_STATED PROBLEM_
Copy out every line containing the word "shown".
— start —
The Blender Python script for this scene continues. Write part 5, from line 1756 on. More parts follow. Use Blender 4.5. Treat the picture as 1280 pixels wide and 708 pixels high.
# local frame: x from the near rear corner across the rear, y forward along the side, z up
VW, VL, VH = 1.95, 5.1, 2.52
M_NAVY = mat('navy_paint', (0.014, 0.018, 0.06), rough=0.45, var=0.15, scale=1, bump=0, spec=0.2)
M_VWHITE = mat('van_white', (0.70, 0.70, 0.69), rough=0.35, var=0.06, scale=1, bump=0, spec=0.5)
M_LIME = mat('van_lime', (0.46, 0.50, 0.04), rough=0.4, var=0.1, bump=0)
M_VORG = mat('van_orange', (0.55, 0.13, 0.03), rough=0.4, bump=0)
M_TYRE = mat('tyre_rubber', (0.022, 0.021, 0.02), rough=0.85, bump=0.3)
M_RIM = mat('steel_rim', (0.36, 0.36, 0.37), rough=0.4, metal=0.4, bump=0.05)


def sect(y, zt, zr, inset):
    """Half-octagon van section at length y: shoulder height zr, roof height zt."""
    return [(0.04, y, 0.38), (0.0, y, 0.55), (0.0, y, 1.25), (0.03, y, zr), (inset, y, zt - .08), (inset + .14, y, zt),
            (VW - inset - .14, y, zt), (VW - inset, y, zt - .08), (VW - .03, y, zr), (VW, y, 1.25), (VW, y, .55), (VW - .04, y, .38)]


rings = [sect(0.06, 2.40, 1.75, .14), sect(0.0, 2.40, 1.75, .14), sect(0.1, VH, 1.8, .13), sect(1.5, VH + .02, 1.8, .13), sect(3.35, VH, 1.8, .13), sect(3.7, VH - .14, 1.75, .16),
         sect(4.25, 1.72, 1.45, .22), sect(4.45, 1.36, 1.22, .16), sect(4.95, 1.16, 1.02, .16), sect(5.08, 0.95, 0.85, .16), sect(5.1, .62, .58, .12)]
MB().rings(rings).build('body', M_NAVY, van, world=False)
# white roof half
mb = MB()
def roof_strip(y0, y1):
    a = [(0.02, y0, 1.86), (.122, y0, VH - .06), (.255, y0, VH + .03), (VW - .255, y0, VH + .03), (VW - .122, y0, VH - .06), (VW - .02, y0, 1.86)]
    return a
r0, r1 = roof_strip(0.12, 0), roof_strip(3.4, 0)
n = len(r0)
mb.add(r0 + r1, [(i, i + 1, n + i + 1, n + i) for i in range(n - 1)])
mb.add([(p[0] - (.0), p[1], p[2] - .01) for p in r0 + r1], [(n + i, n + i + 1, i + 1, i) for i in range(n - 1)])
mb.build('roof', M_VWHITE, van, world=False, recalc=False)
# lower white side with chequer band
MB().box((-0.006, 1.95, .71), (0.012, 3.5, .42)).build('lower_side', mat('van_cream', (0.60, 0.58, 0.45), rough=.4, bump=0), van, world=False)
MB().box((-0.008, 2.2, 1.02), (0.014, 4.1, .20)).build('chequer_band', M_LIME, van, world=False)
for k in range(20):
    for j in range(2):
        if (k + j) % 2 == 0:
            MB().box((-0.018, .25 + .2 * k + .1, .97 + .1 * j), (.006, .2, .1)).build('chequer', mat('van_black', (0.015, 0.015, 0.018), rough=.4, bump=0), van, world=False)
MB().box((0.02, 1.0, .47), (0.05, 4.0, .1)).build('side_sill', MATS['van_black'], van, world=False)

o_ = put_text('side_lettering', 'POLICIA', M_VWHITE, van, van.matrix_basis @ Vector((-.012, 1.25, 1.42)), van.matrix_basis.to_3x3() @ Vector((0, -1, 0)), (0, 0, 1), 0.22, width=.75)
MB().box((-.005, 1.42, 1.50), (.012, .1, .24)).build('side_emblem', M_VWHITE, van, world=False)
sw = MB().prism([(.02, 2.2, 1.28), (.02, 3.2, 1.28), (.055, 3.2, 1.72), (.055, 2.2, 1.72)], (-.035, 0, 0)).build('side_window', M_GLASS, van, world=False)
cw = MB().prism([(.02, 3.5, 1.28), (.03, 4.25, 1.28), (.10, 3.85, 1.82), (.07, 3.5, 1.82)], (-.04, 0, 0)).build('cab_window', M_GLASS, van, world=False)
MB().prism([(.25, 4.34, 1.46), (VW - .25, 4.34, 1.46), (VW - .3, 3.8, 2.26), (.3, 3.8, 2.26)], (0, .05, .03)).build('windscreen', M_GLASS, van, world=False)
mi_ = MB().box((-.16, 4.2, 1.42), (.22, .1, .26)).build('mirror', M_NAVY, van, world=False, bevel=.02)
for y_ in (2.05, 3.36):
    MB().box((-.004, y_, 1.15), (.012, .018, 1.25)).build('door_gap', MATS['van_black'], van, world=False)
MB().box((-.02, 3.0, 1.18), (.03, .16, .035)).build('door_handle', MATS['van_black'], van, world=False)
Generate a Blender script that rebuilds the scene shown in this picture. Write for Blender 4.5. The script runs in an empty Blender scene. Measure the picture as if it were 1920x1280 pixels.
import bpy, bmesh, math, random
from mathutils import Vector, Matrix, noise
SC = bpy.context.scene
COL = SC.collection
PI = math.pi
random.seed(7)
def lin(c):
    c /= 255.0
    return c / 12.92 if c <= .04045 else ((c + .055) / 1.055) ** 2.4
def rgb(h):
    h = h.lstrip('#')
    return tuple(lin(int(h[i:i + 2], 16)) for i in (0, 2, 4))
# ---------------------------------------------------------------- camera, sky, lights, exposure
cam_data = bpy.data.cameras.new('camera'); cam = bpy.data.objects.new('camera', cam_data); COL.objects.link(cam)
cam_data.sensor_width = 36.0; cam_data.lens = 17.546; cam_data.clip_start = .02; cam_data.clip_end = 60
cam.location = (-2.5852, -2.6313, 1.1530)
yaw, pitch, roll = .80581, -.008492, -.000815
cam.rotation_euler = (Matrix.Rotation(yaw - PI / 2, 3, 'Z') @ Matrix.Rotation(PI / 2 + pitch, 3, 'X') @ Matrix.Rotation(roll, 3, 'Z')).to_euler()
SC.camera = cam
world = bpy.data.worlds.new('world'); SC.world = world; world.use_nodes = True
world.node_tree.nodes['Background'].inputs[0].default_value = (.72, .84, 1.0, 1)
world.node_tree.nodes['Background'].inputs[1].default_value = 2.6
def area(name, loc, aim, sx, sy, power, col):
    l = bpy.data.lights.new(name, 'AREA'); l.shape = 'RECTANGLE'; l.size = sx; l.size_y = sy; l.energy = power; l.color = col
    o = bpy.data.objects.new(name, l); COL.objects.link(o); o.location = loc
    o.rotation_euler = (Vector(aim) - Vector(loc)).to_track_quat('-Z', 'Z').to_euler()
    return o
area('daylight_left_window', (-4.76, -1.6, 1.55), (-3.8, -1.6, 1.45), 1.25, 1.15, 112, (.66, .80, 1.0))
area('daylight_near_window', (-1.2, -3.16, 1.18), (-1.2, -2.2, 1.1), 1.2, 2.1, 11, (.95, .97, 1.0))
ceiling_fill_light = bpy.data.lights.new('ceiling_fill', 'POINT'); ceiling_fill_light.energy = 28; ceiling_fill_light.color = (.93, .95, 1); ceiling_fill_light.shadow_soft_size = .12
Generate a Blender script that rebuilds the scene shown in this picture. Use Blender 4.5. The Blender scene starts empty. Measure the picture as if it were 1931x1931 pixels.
— end —
_RESPONSE BELOW_
Generate a Blender script that rebuilds the scene shown in this picture. Write for Blender 4.5. The script runs in an empty Blender scene. Measure the picture as if it were 1920x1280 pixels.
Generate a Blender script that rebuilds the scene shown in this picture. Use Blender 4.5. The Blender scene starts empty. Measure the picture as if it were 1931x1931 pixels.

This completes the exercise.